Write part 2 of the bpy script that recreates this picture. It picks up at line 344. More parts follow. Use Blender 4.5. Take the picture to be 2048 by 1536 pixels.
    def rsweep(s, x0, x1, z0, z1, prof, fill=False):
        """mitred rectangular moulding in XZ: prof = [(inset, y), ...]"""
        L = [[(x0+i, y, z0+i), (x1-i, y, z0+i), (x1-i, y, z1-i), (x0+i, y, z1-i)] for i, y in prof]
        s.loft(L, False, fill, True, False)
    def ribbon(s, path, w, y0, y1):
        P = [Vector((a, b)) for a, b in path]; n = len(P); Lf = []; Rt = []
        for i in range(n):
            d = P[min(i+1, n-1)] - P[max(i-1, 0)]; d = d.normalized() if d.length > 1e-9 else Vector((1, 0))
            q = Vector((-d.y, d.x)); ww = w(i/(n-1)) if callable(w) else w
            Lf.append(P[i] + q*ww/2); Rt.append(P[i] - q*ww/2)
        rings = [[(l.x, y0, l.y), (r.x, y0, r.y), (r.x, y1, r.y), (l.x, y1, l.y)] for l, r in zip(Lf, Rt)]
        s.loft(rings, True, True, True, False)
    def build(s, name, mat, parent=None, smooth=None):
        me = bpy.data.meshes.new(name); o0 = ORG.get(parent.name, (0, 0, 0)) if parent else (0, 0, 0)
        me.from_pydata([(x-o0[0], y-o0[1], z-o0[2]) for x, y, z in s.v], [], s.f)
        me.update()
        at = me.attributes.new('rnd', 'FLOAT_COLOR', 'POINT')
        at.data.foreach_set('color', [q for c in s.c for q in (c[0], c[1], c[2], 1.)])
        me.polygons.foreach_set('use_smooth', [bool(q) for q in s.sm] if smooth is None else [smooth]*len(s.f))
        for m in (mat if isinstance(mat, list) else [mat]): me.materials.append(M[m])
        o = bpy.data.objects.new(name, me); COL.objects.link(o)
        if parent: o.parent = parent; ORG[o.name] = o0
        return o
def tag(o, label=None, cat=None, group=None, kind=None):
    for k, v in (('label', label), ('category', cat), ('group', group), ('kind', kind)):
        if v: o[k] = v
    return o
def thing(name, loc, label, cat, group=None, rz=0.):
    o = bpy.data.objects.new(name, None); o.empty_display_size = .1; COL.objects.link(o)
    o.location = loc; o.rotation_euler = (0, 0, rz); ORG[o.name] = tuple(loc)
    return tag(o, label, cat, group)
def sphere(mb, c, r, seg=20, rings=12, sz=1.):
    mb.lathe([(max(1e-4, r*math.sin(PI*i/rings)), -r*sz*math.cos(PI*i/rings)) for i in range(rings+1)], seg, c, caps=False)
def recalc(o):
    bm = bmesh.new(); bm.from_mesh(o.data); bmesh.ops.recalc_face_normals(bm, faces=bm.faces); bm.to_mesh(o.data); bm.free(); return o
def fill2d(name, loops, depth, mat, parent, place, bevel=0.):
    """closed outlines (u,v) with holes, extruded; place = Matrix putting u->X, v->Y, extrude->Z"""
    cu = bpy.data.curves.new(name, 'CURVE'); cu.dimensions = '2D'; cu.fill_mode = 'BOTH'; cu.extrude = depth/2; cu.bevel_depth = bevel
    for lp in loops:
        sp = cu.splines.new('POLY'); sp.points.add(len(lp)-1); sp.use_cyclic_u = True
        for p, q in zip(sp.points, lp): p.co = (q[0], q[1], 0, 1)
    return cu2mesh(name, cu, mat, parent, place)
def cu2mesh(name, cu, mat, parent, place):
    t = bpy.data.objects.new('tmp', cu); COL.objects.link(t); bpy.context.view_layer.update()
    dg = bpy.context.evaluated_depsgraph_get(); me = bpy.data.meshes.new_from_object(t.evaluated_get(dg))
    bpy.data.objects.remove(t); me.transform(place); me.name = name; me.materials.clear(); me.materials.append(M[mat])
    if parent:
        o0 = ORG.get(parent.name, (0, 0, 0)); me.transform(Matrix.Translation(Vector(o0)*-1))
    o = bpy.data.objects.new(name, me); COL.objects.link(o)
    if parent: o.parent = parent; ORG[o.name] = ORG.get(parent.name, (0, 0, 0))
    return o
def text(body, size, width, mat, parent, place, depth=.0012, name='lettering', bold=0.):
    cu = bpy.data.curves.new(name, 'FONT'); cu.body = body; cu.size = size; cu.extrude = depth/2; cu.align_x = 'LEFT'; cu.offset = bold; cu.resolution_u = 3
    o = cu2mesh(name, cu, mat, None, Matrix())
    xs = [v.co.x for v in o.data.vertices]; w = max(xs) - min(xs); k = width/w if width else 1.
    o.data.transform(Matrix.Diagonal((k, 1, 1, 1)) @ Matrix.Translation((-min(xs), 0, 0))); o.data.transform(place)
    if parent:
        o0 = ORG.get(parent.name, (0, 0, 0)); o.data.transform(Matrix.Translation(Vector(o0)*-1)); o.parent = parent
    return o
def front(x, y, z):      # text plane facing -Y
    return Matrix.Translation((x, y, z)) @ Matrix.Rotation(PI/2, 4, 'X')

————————

§ **INSTRUCTIONS TO FOLLOW**
Copy out each line above, character for character.

§ **RESPONSE TO THE EXERCISE**
Write part 2 of the bpy script that recreates this picture. It picks up at line 344. More parts follow. Use Blender 4.5. Take the picture to be 2048 by 1536 pixels.
    def rsweep(s, x0, x1, z0, z1, prof, fill=False):
        """mitred rectangular moulding in XZ: prof = [(inset, y), ...]"""
        L = [[(x0+i, y, z0+i), (x1-i, y, z0+i), (x1-i, y, z1-i), (x0+i, y, z1-i)] for i, y in prof]
        s.loft(L, False, fill, True, False)
    def ribbon(s, path, w, y0, y1):
        P = [Vector((a, b)) for a, b in path]; n = len(P); Lf = []; Rt = []
        for i in range(n):
            d = P[min(i+1, n-1)] - P[max(i-1, 0)]; d = d.normalized() if d.length > 1e-9 else Vector((1, 0))
            q = Vector((-d.y, d.x)); ww = w(i/(n-1)) if callable(w) else w
            Lf.append(P[i] + q*ww/2); Rt.append(P[i] - q*ww/2)
        rings = [[(l.x, y0, l.y), (r.x, y0, r.y), (r.x, y1, r.y), (l.x, y1, l.y)] for l, r in zip(Lf, Rt)]
        s.loft(rings, True, True, True, False)
    def build(s, name, mat, parent=None, smooth=None):
        me = bpy.data.meshes.new(name); o0 = ORG.get(parent.name, (0, 0, 0)) if parent else (0, 0, 0)
        me.from_pydata([(x-o0[0], y-o0[1], z-o0[2]) for x, y, z in s.v], [], s.f)
        me.update()
        at = me.attributes.new('rnd', 'FLOAT_COLOR', 'POINT')
        at.data.foreach_set('color', [q for c in s.c for q in (c[0], c[1], c[2], 1.)])
        me.polygons.foreach_set('use_smooth', [bool(q) for q in s.sm] if smooth is None else [smooth]*len(s.f))
        for m in (mat if isinstance(mat, list) else [mat]): me.materials.append(M[m])
        o = bpy.data.objects.new(name, me); COL.objects.link(o)
        if parent: o.parent = parent; ORG[o.name] = o0
        return o
def tag(o, label=None, cat=None, group=None, kind=None):
    for k, v in (('label', label), ('category', cat), ('group', group), ('kind', kind)):
        if v: o[k] = v
    return o
def thing(name, loc, label, cat, group=None, rz=0.):
    o = bpy.data.objects.new(name, None); o.empty_display_size = .1; COL.objects.link(o)
    o.location = loc; o.rotation_euler = (0, 0, rz); ORG[o.name] = tuple(loc)
    return tag(o, label, cat, group)
def sphere(mb, c, r, seg=20, rings=12, sz=1.):
    mb.lathe([(max(1e-4, r*math.sin(PI*i/rings)), -r*sz*math.cos(PI*i/rings)) for i in range(rings+1)], seg, c, caps=False)
def recalc(o):
    bm = bmesh.new(); bm.from_mesh(o.data); bmesh.ops.recalc_face_normals(bm, faces=bm.faces); bm.to_mesh(o.data); bm.free(); return o
def fill2d(name, loops, depth, mat, parent, place, bevel=0.):
    """closed outlines (u,v) with holes, extruded; place = Matrix putting u->X, v->Y, extrude->Z"""
    cu = bpy.data.curves.new(name, 'CURVE'); cu.dimensions = '2D'; cu.fill_mode = 'BOTH'; cu.extrude = depth/2; cu.bevel_depth = bevel
    for lp in loops:
        sp = cu.splines.new('POLY'); sp.points.add(len(lp)-1); sp.use_cyclic_u = True
        for p, q in zip(sp.points, lp): p.co = (q[0], q[1], 0, 1)
    return cu2mesh(name, cu, mat, parent, place)
def cu2mesh(name, cu, mat, parent, place):
    t = bpy.data.objects.new('tmp', cu); COL.objects.link(t); bpy.context.view_layer.update()
    dg = bpy.context.evaluated_depsgraph_get(); me = bpy.data.meshes.new_from_object(t.evaluated_get(dg))
    bpy.data.objects.remove(t); me.transform(place); me.name = name; me.materials.clear(); me.materials.append(M[mat])
    if parent:
        o0 = ORG.get(parent.name, (0, 0, 0)); me.transform(Matrix.Translation(Vector(o0)*-1))
    o = bpy.data.objects.new(name, me); COL.objects.link(o)
    if parent: o.parent = parent; ORG[o.name] = ORG.get(parent.name, (0, 0, 0))
    return o
def text(body, size, width, mat, parent, place, depth=.0012, name='lettering', bold=0.):
    cu = bpy.data.curves.new(name, 'FONT'); cu.body = body; cu.size = size; cu.extrude = depth/2; cu.align_x = 'LEFT'; cu.offset = bold; cu.resolution_u = 3
    o = cu2mesh(name, cu, mat, None, Matrix())
    xs = [v.co.x for v in o.data.vertices]; w = max(xs) - min(xs); k = width/w if width else 1.
    o.data.transform(Matrix.Diagonal((k, 1, 1, 1)) @ Matrix.Translation((-min(xs), 0, 0))); o.data.transform(place)
    if parent:
        o0 = ORG.get(parent.name, (0, 0, 0)); o.data.transform(Matrix.Translation(Vector(o0)*-1)); o.parent = parent
    return o
def front(x, y, z):      # text plane facing -Y
    return Matrix.Translation((x, y, z)) @ Matrix.Rotation(PI/2, 4, 'X')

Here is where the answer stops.